Il exige des dirigeants de gauche des prises de position
solennelles et un didactisme civique inlassable. Il doit irriguer
aussi toute la réflexion sur les institutions.
Plusieurs des propositions opportunes du premier ministre s'inscrivent
dans cette ligne : la réforme du système d'élection des députés
de Strasbourg, la politisation du choix du président de la
Commission, l'association plus étroite des Parlements nationaux
aux décisions. En vérité, tout ce qui rendra, pour les Européens,
le débat plus lisible et plus intéressant en le personnifiant
davantage et en clarifiant les antagonismes démocratiques va
dans le bon sens.
La dimension de la "Grande Europe" empêchera qu'avant
longtemps elle puisse dégager une volonté assez forte pour répondre
à l'exigence historique d'une politique sociale et industrielle
au-dedans, et au-dehors d'une action commune, servie par les
instruments de force adéquats. Elle peut constituer un marché
commun qui favorise le mieux-être des populations. Sa souplesse
lui permettra de s'ouvrir vers le monde méditerranéen, préoccupation
indispensable. Mais elle ne se prête pas, à court et à moyen
terme, à l'action plus volontariste dont nous avons besoin.
Il n'en est pas moins nécessaire que les institutions de cette
Europe élargie évoluent par rapport à la situation d'aujourd'hui
; pour qu'elle ne soit pas paralysée par le nombre, dans les
trois pointes du "triangle" que constituent ses
institutions majeures (Conseil, Commission, Parlement) ; pour qu'on
rompe avec la tendance actuelle qui consiste à décider à la
majorité tout ce qui va dans le sens du libéralisme et de la
concurrence et à l'unanimité tout ce qui sert la solidarité.
La Commission "reformatée" devrait être politiquement
homogène pour que son action soit claire et comprise et bénéficie
d'une opposition elle-même bien visible. Il faudra dépasser,
pour assurer à la fois la cohérence de son action et l'intérêt
des opinions publiques, le principe d'un exécutif à la manière
suisse, où toutes les tendances "raisonnables" sont
représentées et, se surveillant sans relâche, se paralysent
souvent. Cessons donc de prôner à Bruxelles les effets néfastes
que provoque en France notre malencontreuse cohabitation.
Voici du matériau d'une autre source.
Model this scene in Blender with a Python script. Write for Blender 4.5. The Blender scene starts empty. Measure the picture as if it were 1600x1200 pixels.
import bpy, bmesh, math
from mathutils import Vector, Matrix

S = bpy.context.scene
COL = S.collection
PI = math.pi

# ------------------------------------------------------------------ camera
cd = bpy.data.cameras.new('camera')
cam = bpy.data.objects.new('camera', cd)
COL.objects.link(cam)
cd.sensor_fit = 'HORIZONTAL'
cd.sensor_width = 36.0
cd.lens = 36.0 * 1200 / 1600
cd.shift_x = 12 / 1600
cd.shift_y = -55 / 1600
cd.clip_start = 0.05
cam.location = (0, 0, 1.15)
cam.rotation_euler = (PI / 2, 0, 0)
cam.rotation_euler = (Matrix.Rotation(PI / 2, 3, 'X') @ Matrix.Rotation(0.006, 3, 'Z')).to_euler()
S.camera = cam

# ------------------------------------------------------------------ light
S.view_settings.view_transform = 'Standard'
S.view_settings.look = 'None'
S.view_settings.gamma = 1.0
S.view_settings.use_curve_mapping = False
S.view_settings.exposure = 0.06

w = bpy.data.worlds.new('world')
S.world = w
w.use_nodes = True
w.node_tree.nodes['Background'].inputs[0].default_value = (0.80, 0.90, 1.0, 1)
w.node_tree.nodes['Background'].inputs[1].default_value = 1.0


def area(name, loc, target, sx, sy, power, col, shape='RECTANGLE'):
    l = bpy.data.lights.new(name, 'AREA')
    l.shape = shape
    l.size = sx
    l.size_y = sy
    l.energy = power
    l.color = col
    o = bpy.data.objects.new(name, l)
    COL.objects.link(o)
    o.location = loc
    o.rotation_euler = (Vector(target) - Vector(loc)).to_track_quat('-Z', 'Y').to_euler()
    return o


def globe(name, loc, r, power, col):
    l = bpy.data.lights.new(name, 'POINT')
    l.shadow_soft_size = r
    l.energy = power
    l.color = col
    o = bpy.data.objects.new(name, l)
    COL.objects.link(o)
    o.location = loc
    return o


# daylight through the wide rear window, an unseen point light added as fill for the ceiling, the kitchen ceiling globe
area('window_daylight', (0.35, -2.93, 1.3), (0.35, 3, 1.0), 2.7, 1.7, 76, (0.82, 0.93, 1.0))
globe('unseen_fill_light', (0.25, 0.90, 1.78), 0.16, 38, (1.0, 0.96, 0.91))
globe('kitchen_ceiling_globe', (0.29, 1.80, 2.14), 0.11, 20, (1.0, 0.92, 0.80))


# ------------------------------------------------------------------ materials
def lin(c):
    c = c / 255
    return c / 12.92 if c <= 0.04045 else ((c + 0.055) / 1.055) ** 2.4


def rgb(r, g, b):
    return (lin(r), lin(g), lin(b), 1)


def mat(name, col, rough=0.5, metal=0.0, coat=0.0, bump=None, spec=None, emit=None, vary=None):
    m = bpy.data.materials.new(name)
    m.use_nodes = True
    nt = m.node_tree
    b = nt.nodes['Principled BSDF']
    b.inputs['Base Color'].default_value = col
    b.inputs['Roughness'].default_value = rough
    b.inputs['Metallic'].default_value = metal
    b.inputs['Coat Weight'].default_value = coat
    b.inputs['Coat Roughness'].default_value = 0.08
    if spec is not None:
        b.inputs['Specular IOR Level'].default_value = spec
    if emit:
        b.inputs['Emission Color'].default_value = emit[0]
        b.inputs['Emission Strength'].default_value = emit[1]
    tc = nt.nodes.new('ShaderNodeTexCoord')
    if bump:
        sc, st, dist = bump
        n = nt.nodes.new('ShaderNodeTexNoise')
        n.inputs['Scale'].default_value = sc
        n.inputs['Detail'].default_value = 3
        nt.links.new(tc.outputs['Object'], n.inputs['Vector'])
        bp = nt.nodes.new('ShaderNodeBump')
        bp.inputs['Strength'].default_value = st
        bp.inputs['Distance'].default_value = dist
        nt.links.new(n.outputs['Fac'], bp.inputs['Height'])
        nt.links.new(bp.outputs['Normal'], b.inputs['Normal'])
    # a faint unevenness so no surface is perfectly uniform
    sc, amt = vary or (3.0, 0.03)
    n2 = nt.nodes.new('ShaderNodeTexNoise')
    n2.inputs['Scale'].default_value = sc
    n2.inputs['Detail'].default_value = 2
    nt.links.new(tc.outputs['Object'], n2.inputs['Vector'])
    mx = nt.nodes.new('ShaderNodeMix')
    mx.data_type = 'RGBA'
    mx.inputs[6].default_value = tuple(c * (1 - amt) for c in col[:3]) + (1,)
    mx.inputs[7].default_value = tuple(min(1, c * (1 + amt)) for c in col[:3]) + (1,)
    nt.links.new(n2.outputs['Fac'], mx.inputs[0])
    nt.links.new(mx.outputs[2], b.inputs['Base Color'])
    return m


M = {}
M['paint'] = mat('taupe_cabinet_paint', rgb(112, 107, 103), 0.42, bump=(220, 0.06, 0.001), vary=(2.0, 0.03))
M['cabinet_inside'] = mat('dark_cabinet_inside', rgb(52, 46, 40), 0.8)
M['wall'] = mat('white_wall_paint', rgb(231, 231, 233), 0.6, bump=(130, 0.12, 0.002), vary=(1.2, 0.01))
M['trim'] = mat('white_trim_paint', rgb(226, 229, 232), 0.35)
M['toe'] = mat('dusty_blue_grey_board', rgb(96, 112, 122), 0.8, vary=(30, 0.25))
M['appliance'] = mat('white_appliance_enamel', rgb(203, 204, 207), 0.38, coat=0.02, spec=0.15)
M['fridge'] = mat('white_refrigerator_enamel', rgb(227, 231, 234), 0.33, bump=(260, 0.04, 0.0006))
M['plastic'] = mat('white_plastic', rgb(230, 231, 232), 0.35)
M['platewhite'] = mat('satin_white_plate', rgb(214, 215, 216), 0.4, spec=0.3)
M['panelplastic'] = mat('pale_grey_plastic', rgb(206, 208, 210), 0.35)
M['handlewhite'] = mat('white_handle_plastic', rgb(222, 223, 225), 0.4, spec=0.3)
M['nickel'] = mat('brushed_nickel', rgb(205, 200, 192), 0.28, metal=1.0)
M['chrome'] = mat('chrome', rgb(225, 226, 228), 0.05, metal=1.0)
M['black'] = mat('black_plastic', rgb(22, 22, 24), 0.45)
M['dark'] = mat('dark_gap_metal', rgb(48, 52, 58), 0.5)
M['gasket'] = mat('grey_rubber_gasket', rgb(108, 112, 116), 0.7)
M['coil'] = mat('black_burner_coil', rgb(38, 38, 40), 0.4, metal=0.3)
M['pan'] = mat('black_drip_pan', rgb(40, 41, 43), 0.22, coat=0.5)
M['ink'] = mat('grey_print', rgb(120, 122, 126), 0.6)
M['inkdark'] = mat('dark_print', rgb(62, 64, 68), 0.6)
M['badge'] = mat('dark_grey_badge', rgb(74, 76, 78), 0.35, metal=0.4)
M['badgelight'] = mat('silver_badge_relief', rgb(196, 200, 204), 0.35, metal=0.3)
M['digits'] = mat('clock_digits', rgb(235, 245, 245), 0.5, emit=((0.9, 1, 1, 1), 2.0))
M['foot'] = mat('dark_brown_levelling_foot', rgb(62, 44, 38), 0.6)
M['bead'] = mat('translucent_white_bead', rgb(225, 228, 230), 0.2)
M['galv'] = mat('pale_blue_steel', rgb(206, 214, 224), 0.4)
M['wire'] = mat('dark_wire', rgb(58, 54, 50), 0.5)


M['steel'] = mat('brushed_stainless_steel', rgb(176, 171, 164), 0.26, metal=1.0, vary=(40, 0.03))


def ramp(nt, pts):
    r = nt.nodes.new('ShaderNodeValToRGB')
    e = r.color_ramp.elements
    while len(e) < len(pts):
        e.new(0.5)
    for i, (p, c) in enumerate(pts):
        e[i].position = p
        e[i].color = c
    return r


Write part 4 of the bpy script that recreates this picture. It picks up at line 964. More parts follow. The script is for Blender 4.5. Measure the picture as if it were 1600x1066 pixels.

Le Conseil des ministres, expression directe de la souveraineté
des Etats membres, sera musclé afin qu'il ait les moyens de
concevoir des stratégies de long terme. Il est sain que dans
chaque pays des vice-premiers ministres s'y consacrent
exclusivement.
Le Parlement devra être élu d'une manière qui garantisse, au
moins pour une moitié des députés, un lien plus direct avec
les citoyens. Puisqu'il a le pouvoir de congédier la Commission,
il serait logique qu'il puisse être lui-même dissous. Son
autorité n'y perdrait rien, au contraire, et sa sagesse pas
davantage.
Il faut enfin la clarification des compétences et du contenu de
la subsidiarité, le souhait exprimé à Nice à cet égard
devant être approuvé et servi : nécessité à la fois d'efficacité
pratique et de visibilité démocratique.
Oui. Mais tout cela ne suffira pas. Il faut garder la possibilité
d'affirmer, à la base d'une conception ambitieuse de l'Europe,
le principe d'une force ramassée au cur d'une solidarité
continentale, d'un ensemble plus étroit à l'intérieur d'un
autre. Non pour exclure qui que ce soit, ni pour créer une hiérarchie
: la porte restera ouverte aux partenaires, pour l'avenir, ce qui
protégera contre l'impression d'un cadenassage qui exclurait des
pays ravalés dans une situation d'infériorité humiliante. Ce
dont il s'agit, c'est de montrer le chemin dans la direction que
nous souhaitons. Comment faire ?
On ne peut pas attendre que s'agrègent et se coagulent les
divers sous-ensembles des "coopérations renforcées"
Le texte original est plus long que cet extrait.